Data:

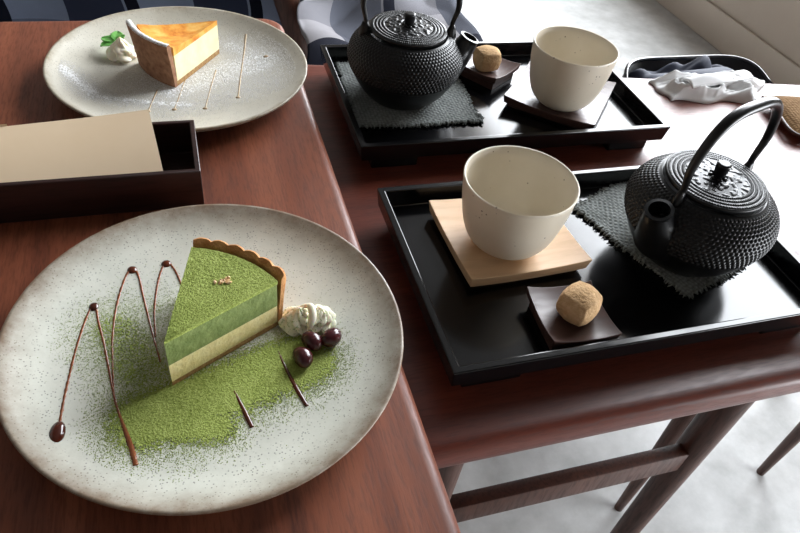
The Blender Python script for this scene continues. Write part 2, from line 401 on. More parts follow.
def stool():
    t = thing('wooden_stool', (0.81, 0.54, 0), 'dark wooden stool pushed under the right table, only its thin legs showing', 'stool')
    obj('seat', rounded_slab(-0.19, 0.19, -0.17, 0.17, 0.40, 0.43, 0.04, 0.012), 'dark_wood', t, sharp=40)
    for sx in (-1, 1):
        for sy in (-1, 1): obj('leg', leg(0.158 * sx, 0.155 * sy, 0, 0.40, 0.0075, 0.017), 'dark_wood', t)
stool()

# ------------------------------------------------------------------ plates
PN = (-0.003, 0.315); PF = (-0.002, 0.6968)
def plate_profile():
    return [(0, 0.003), (0.07, 0.003), (0.0725, 0.0), (0.079, 0.0), (0.081, 0.003), (0.10, 0.006), (0.118, 0.0105), (0.130, 0.0165), (0.1345, 0.0205), (0.1352, 0.0222),
            (0.1345, 0.0232), (0.1325, 0.0228), (0.127, 0.0195), (0.116, 0.0145), (0.103, 0.0112), (0.088, 0.0095), (0.06, 0.0088), (0.03, 0.0086), (0, 0.0086)]
_pp = sorted([p for p in plate_profile()[10:]])
def plate_z(r): return float(np.interp(r, [p[0] for p in _pp], [p[1] for p in _pp]))
def plate(name, loc, m, label):
    return tag(obj(name, lathe(plate_profile(), 128), m, loc=(*loc, T0)), label, 'plate')
plate('ceramic_plate', PN, 'plate_white', 'large speckled white plate with a brown rim, holding the green matcha tart')
plate('ceramic_plate', PF, 'plate_grey', 'large greyish-beige plate at the back, holding the baked cheesecake')

def on_plate(P, u, v): return T0 + plate_z(math.hypot(u - P[0], v - P[1]))
# ------------------------------------------------------------------ sauce
def ribbon(P, pts, rad, n=90, wob=0.18, lift=0.3):
    q = smooth_path([(a, b, 0) for a, b in pts], n)
    for p in q: p[2] = on_plate(P, p[0], p[1]) + 0.0002
    R = np.interp(np.linspace(0, 1, n), np.linspace(0, 1, len(rad)), rad) * (1 + wob * np.sin(np.arange(n) * 2.1) + wob * rng.uniform(-1, 1, n))
    return tube(q, R, 8, squash=0.55)
def blob(P, u, v, a, b, ang, h):
    V, F = lathe([(0, h), (0.35, h * 0.93), (0.7, h * 0.66), (0.92, h * 0.25), (1.0, 0.0), (0, -0.0003)], 24)
    V = np.array(V); V[:, 0] *= a; V[:, 1] *= b
    return move((V.tolist(), F), (u, v, on_plate(P, u, v)), ang)
D1 = [(-0.0982, 0.2608), (-0.0975, 0.2776), (-0.0956, 0.2968), (-0.0925, 0.3214), (-0.0884, 0.3432), (-0.0843, 0.3587), (-0.0824, 0.3623), (-0.0803, 0.3579), (-0.0787, 0.3461), (-0.075, 0.3269), (-0.0715, 0.3044), (-0.0669, 0.2751), (-0.0609, 0.2514), (-0.0569, 0.2363), (-0.0548, 0.225)]
D2 = [(-0.0681, 0.2816), (-0.069, 0.3082), (-0.0693, 0.3303), (-0.0675, 0.3537), (-0.0642, 0.3732), (-0.0601, 0.3883), (-0.0557, 0.3953), (-0.0515, 0.388), (-0.0483, 0.3652), (-0.0453, 0.3447), (-0.0424, 0.3253), (-0.0385, 0.3022)]
D3 = [(-0.0411, 0.325), (-0.0411, 0.3489), (-0.0391, 0.3688), (-0.0356, 0.3875), (-0.0308, 0.3989), (-0.0266, 0.3937), (-0.0227, 0.382), (-0.0193, 0.3653)]
D4 = [(0.0061, 0.2721), (0.0107, 0.2551), (0.015, 0.2381)]
D5 = [(0.0395, 0.303), (0.0431, 0.2817), (0.0479, 0.2611), (0.052, 0.2465)]
D6 = [(-0.0389, 0.292), (-0.0321, 0.2719), (-0.0258, 0.2512), (-0.0158, 0.2294)]
s = thing('caramel_drizzle', (PN[0], PN[1], T0), 'dark caramel sauce drizzled in tall zigzag loops on the white plate', 'sauce')
def under(o, vf): return move(vf, -np.array(o.location))
t_ = 0.00085
sm = merge(ribbon(PN, D1[:11], [0.0009, t_, t_]), ribbon(PN, D1[10:], [t_, 0.0007, 0.0010, 0.0018, 0.0015], wob=0.08), ribbon(PN, D2, [0.0006, t_, t_, 0.0006]), ribbon(PN, D3, [0.0006, t_, t_]))
obj('sauce_line', under(s, sm), 'sauce_thin', s)
for D in (D4, D5): obj('sauce_line', under(s, ribbon(PN, D, [0.0004, 0.0012, 0.0017, 0.0015], wob=0.08)), 'sauce', s)
for (u, v, a, b, g, h) in ((-0.0990, 0.2555, 0.0048, 0.0085, -0.1, 0.0028), (-0.0822, 0.3605, 0.0034, 0.0042, 0, 0.0016), (-0.0558, 0.3940, 0.0036, 0.0040, 0, 0.0016), (-0.0308, 0.3975, 0.0038, 0.0040, 0, 0.0016)):
    obj('sauce_drop', under(s, blob(PN, u, v, a, b, g, h)), 'sauce', s)
# pale drizzle on the far plate
s = thing('syrup_drizzle', (PF[0], PF[1], T0), 'thin pale golden syrup lines on the beige plate with the cheesecake', 'sauce')
for D, rr in (([(-0.0391, 0.6198), (-0.0345, 0.640), (-0.0292, 0.6618)], 0.0006), ([(-0.0142, 0.6212), (-0.006, 0.655), (0.0027, 0.6931)], 0.0006), ([(0.016, 0.6203), (0.025, 0.662), (0.034, 0.6998)], 0.0006), ([(0.0511, 0.6388), (0.058, 0.679), (0.066, 0.722), (0.0757, 0.7749)], 0.0008)):
    obj('syrup_line', under(s, ribbon(PF, D, [rr, rr, rr * 1.5], wob=0.1)), 'pale_sauce', s)
for (u, v, a) in ((-0.0391, 0.6198, 0.0026), (-0.0142, 0.6212, 0.0026), (0.016, 0.6203, 0.0026), (0.0511, 0.6388, 0.0026), (0.0925, 0.7235, 0.0034)):
    obj('syrup_drop', under(s, blob(PF, u, v, a, a * 0.8, 0, 0.0012)), 'pale_sauce', s)

# ------------------------------------------------------------------ powders
OCT = [(1, 0, 0), (-1, 0, 0), (0, 1, 0), (0, -1, 0), (0, 0, 1), (0, 0, -1)]
OF = [(0, 2, 4), (2, 1, 4), (1, 3, 4), (3, 0, 4), (2, 0, 5), (1, 2, 5), (3, 1, 5), (0, 3, 5)]
def grains(P, pts, smin, smax, flat=0.6):
    V = []; F = []
    for u, v in pts:
        sz = random.uniform(smin, smax); z = on_plate(P, u, v) + sz * 0.3; k = len(V); a = random.uniform(0, PI); c, t = math.cos(a), math.sin(a)
        for x, y, q in OCT: V.append((u + sz * (x * c - y * t), v + sz * (x * t + y * c) * 0.8, z + q * sz * flat))
        F += [tuple(i + k for i in f) for f in OF]
    return V, F
def seg_d(p, a, b):
    p = np.asarray(p); a = np.asarray(a); b = np.asarray(b); t = np.clip(((p - a) @ (b - a)) / ((b - a) @ (b - a)), 0, 1)
    return np.linalg.norm(p - (a + t[:, None] * (b - a)), axis=1)
def dens_green(p):
    d1 = seg_d(p, (-0.047, 0.258), (0.055, 0.285))      # band in front of the tart
    a = np.clip(1.55 - d1 / 0.030, 0, 1.1)
    d2 = seg_d(p, (-0.068, 0.335), (-0.028, 0.250))     # left of the tart
    b = np.clip(0.98 - d2 / 0.046, 0, 0.74)
    d4 = seg_d(p, (-0.050, 0.250), (-0.006, 0.243)); a = np.maximum(a, np.clip(1.25 - d4 / 0.024, 0, 1.0))
    d3 = seg_d(p, (-0.060, 0.345), (-0.015, 0.345)); c = np.clip(0.62 - d3 / 0.062, 0, 0.5)
    return np.maximum(np.maximum(a, b), c)
# closed layer where the powder lies thick
def powder_sheet(P, dens, u0, u1, v0, v1, n, thr):
    us = np.linspace(u0, u1, n); vv = np.linspace(v0, v1, int(n * (v1 - v0) / (u1 - u0)))
    idx = {}; V = []; F = []
    q = np.array([(a, b) for b in vv for a in us]); d = dens(q).reshape(len(vv), len(us))
    jit = rng.uniform(-0.22, 0.22, d.shape)
    on = d + jit * 0.9 > thr
    def vid(j, i):
        if (j, i) not in idx:
            idx[(j, i)] = len(V)
            V.append((us[i], vv[j], on_plate(P, us[i], vv[j]) + 0.00015 + 0.0006 * min(1, d[j, i]) * random.uniform(0.4, 1.0)))
        return idx[(j, i)]
    for j in range(len(vv) - 1):
        for i in range(len(us) - 1):
            if on[j, i]: F.append((vid(j, i), vid(j, i + 1), vid(j + 1, i + 1), vid(j + 1, i)))
    return V, F
pw = thing('matcha_powder', (PN[0], PN[1], T0), 'bright green matcha powder dusted in a drift across the white plate', 'powder')
tag(pw, kind='stuff')
obj('powder_layer', under(pw, powder_sheet(PN, dens_green, -0.095, 0.09, 0.215, 0.385, 210, 0.80)), 'matcha', pw)
cand = np.stack([rng.uniform(-0.115, 0.105, 190000), rng.uniform(0.205, 0.40, 190000)], 1)
d = dens_green(cand); keep = (rng.uniform(0, 1, len(d)) < d ** 1.5 * 0.85) | (rng.uniform(0, 1, len(d)) < 0.003)
keep &= np.hypot(cand[:, 0] - PN[0], cand[:, 1] - PN[1]) < 0.112
obj('powder_grains', under(pw, grains(PN, cand[keep][:64000], 0.00022, 0.00046)), 'matcha_grain', pw, smooth=False)
def dens_sugar(p, k=1.0):
    a = np.clip(0.92 - seg_d(p, (-0.01, 0.665), (0.085, 0.715)) / 0.075, 0, 0.76)
    b = np.clip(0.95 - seg_d(p, (-0.12, 0.70), (-0.09, 0.655)) / 0.024, 0, 0.9)
    c = np.clip(0.9 - seg_d(p, (-0.09, 0.650), (0.0, 0.628)) / 0.018, 0, 0.8)
    e = np.clip(0.85 - seg_d(p, (0.055, 0.752), (0.097, 0.715)) / 0.042, 0, 0.7)
    e = np.maximum(e, np.clip(0.8 - seg_d(p, (0.0, 0.636), (0.085, 0.672)) / 0.045, 0, 0.6))
    return np.maximum.reduce([a, b, c, e])
sg = thing('icing_sugar', (PF[0], PF[1], T0), 'white icing sugar sprinkled over the beige plate with the cheesecake', 'sugar')
tag(sg, kind='stuff')
obj('sugar_layer', under(sg, powder_sheet(PF, dens_sugar, -0.125, 0.12, 0.605, 0.785, 230, 0.80)), 'sugar', sg)
cand = np.stack([rng.uniform(-0.13, 0.125, 110000), rng.uniform(0.60, 0.79, 110000)], 1)
keep = (rng.uniform(0, 1, len(cand)) < dens_sugar(cand) * 0.95) & (np.hypot(cand[:, 0] - PF[0], cand[:, 1] - PF[1]) < 0.122)
obj('sugar_grains', under(sg, grains(PF, cand[keep][:48000], 0.0003, 0.00066, 0.35)), 'sugar', sg, smooth=False)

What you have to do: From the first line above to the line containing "plate('ceramic_plate', PF, 'plate_grey', 'large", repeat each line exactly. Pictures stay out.

Answer for this exercise:
The Blender Python script for this scene continues. Write part 2, from line 401 on. More parts follow.
def stool():
    t = thing('wooden_stool', (0.81, 0.54, 0), 'dark wooden stool pushed under the right table, only its thin legs showing', 'stool')
    obj('seat', rounded_slab(-0.19, 0.19, -0.17, 0.17, 0.40, 0.43, 0.04, 0.012), 'dark_wood', t, sharp=40)
    for sx in (-1, 1):
        for sy in (-1, 1): obj('leg', leg(0.158 * sx, 0.155 * sy, 0, 0.40, 0.0075, 0.017), 'dark_wood', t)
stool()

# ------------------------------------------------------------------ plates
PN = (-0.003, 0.315); PF = (-0.002, 0.6968)
def plate_profile():
    return [(0, 0.003), (0.07, 0.003), (0.0725, 0.0), (0.079, 0.0), (0.081, 0.003), (0.10, 0.006), (0.118, 0.0105), (0.130, 0.0165), (0.1345, 0.0205), (0.1352, 0.0222),
            (0.1345, 0.0232), (0.1325, 0.0228), (0.127, 0.0195), (0.116, 0.0145), (0.103, 0.0112), (0.088, 0.0095), (0.06, 0.0088), (0.03, 0.0086), (0, 0.0086)]
_pp = sorted([p for p in plate_profile()[10:]])
def plate_z(r): return float(np.interp(r, [p[0] for p in _pp], [p[1] for p in _pp]))
def plate(name, loc, m, label):
    return tag(obj(name, lathe(plate_profile(), 128), m, loc=(*loc, T0)), label, 'plate')
plate('ceramic_plate', PN, 'plate_white', 'large speckled white plate with a brown rim, holding the green matcha tart')
plate('ceramic_plate', PF, 'plate_grey', 'large greyish-beige plate at the back, holding the baked cheesecake')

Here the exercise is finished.